In 1963, Zanuck came back to Fox looking to make the definitive World War Two movie. When he saw just how bad things at the studio were, he convinced the board to put him back in charge. Once Zanuck was in place, he brought in his son Richard to oversee development. Like his father, Richard wasn’t looking to do what the other studios were doing - together the Zanucks would save Fox by taking chances. One of those chances, Richard decided, was to make Planet Of The Apes. There was just one thing standing in the way - the board of directors.


At a budget of ten million, Richard Zanuck would have to get the approval of the board to make Apes, but if Jacobs could cut the budget it half, the board wouldn’t need to approve. While Jacobs worked to find a way to slice his budget in half, Zanuck had the Fox make-up team do a screen test to make sure that the look of the apes wouldn’t be laughable. For the test, they used a scene from Serling’s script with famed actor Edward G. Robinson playing the orangutan scientist Doctor Zaius, the young Linda Harrison as chimpanzee Zera, James Brolin as her husband Cornelius, and Charlton Heston as Taylor. The test eased concerns about the look of for the movie and made Zanuck even more determined to get Apes in theaters.


While Zanuck worked on getting the make-up right, Jacobs and director Franklin J. Schaffner brought in a new writer to see if they could find a way to save some money.


Michael Wilson had a career writers dream of. He started off writing westerns, but after the war his focus shifted to more human stories, working on the script for It's A Wonderful Life before tackling A Place In The Sun and 5 Fingers, which he won the Academy Award for. Things were going great for Wilson right up until he was called to the House Un-American Activities Committee where he was labeled as a communist. Wilson was blacklisted from Hollywood. Still, the studios couldn’t ignore his talents, so they continued to hire Wilson to write for them, they just paid him far less than he was worth and kept his name off the pictures. While he was blacklisted, Wilson wrote nine screenplays, including Bridge Over The River Kwai.


Finally able to work under his own name again, Wilson was hired by Arthur Jacobs to rewrite Rod Serling’s script for Apes with an order to get the budget down. In a true bit of genius, Schaffner suggested that Wilson change the ape world from one that was technologically advanced to very low tech. The apes had guns, but no cars or planes. No paved streets or modern buildings. Everything was desert. This switch from modern bustling cities to desolate primitive villages instantly cut the costs of the movie.


Wilson also brought in his own social commentary to the film. He placed the apes in a class and racial system based on skin color - the gorillas, the darkest of the three types of ape, were the lowest class, working as soldiers and menial labor. Chimps were second in the system, working as mid-level executives and academics.
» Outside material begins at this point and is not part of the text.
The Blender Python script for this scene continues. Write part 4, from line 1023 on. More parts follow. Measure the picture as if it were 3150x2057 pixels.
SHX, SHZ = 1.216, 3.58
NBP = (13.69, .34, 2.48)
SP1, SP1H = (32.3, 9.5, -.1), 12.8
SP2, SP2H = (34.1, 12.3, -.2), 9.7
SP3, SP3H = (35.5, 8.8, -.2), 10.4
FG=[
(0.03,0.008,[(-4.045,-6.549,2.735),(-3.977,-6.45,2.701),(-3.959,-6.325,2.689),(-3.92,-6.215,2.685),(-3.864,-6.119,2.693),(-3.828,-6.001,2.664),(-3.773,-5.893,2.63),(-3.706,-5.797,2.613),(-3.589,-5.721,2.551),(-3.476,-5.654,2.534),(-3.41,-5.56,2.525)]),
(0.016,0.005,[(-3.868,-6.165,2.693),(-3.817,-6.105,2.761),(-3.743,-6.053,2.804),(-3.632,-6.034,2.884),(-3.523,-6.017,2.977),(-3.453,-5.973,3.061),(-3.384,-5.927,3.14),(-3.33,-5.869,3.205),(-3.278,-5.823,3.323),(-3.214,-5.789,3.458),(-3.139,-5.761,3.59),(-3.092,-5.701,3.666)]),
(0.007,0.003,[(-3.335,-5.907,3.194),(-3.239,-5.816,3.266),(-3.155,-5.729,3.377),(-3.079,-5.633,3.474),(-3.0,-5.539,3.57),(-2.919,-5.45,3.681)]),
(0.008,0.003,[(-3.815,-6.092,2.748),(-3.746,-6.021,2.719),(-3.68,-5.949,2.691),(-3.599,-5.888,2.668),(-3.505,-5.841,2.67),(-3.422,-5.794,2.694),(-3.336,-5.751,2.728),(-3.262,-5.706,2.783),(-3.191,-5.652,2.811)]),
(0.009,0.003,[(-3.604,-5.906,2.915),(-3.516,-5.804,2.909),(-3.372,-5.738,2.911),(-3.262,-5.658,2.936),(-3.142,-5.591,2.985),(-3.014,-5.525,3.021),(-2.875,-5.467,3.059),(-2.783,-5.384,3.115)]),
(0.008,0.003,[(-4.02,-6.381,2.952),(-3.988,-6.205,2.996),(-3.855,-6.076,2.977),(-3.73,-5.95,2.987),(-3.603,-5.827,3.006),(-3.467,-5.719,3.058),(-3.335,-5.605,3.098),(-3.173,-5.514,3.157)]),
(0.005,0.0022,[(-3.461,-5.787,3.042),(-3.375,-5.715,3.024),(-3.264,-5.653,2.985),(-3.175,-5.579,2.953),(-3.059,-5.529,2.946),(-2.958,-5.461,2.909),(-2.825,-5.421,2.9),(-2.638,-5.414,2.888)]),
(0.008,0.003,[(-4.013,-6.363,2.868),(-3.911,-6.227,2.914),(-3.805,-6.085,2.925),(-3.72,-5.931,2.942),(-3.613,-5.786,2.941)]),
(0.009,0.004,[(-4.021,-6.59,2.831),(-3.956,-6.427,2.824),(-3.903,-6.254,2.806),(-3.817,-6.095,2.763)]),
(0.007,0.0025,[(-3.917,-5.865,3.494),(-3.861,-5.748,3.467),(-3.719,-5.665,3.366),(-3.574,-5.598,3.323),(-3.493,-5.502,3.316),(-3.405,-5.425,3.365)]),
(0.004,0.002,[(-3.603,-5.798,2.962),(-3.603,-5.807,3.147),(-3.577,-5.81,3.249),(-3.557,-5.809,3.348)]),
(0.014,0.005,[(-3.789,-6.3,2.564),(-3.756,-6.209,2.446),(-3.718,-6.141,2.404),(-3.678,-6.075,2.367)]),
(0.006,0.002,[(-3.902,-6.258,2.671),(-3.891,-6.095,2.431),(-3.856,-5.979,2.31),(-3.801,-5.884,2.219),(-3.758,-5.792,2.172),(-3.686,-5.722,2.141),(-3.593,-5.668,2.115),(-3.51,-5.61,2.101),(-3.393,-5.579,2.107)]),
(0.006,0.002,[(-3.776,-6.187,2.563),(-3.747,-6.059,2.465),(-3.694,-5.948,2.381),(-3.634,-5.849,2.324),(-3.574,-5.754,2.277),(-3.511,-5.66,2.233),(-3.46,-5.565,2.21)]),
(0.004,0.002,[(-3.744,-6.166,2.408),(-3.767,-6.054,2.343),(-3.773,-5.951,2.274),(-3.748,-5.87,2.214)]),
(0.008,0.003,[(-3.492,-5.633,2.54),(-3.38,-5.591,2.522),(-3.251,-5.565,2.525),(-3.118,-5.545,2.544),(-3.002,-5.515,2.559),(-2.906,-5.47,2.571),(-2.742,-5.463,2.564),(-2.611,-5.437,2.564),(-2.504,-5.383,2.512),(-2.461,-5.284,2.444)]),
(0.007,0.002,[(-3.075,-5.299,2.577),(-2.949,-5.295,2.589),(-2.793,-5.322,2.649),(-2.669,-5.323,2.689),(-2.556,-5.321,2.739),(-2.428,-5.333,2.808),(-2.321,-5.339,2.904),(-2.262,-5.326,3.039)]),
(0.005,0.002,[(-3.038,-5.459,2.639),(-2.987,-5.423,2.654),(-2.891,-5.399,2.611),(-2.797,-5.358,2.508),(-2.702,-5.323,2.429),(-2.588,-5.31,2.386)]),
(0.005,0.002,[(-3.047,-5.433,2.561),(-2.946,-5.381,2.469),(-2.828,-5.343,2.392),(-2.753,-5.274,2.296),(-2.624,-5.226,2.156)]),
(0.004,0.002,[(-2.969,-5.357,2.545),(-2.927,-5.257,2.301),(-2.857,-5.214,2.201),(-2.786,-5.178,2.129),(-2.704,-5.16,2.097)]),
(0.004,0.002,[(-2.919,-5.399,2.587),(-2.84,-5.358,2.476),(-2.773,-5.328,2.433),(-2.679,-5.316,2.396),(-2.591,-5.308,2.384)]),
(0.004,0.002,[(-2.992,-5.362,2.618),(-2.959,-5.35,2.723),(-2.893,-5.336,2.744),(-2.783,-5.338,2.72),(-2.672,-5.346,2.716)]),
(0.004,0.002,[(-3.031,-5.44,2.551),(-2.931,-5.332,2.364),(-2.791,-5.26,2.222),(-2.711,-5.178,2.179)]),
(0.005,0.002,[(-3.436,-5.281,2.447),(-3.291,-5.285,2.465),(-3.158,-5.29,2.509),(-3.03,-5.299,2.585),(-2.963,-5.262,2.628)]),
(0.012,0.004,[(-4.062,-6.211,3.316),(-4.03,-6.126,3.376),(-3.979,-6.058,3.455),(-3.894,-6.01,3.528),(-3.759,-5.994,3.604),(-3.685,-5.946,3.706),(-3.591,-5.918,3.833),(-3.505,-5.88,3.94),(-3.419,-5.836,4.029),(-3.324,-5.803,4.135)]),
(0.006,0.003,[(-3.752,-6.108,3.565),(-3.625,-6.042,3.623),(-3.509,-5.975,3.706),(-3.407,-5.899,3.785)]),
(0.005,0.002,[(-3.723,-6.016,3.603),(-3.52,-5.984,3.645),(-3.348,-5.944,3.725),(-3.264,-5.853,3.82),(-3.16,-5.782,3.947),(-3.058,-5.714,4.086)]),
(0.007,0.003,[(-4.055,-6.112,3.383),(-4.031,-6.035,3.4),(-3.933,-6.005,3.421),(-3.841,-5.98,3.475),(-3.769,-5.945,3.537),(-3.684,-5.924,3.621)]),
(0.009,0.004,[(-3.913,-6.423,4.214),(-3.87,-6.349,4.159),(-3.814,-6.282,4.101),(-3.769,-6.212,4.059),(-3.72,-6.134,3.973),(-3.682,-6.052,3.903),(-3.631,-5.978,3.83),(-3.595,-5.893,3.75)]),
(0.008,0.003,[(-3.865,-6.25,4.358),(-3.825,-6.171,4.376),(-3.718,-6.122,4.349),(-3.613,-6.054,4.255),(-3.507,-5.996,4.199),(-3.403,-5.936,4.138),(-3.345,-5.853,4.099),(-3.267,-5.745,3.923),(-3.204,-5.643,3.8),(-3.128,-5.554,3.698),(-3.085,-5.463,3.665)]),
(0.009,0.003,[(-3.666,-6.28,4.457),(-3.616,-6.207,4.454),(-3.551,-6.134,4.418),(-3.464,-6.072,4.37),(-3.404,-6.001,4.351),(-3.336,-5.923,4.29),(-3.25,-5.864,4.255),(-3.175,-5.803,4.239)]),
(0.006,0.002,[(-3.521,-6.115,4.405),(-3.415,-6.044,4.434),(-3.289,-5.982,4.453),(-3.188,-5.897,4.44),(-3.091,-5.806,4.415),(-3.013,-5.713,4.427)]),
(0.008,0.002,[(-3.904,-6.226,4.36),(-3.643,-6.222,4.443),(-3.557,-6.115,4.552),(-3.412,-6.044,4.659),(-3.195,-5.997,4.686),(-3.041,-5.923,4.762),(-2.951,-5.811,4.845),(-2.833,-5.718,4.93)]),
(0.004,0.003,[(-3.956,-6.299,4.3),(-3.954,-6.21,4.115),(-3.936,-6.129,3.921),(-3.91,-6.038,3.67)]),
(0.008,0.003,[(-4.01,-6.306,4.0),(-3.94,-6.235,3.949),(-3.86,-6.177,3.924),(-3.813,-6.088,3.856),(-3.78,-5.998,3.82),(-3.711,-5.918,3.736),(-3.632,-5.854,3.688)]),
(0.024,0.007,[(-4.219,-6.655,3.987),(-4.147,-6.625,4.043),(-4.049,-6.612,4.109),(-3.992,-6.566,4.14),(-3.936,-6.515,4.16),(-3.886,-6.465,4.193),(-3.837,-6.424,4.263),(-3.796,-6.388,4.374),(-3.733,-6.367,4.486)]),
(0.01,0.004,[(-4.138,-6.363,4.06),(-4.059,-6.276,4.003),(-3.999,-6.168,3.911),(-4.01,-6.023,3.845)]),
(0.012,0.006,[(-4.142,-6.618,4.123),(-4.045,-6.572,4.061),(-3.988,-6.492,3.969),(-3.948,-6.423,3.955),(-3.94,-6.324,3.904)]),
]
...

Orangutans were the highest class with their pinkish skin, ruling over the other two as heads of government.


The main character of Taylor was turned into a perfect reflection of 1960s America - both cynical of humanity’s ability to live in harmony and filled with hope for a better tomorrow.


John Chambers perfected the look of the apes as sets were built. Charlton Heston and Linda Harrison were brought back from the screen test, with Heston staying on as Taylor and Harrison taking the role of Nova, Taylor’s mute love interest. Edward G. Robinson, who wasn’t a fan of being under the make-up, decided against taking the role of Doctor Zaius and the studio hired Maurice Evans. For Zira and Cornelius, Jacobs hired Kim Hunter and Roddy McDowall.


On May 21, 1967, filming began. A year later, Planet Of The Apes would become a box office hit, bringing in over five times its budget. Jerry Goldsmith’s unforgettable score was nominated for an Academy Award, as was Morton Hack’s costume designs. Chambers was given an honorary Oscar for outstanding make-up achievement (there was no make-up award at that time).


What no one knew, what no one could have known, was that all of this, from Boulle’s novel to Serling’s script to Chamber’s make-up, all of it was just the start of a story that still continues fifty years later.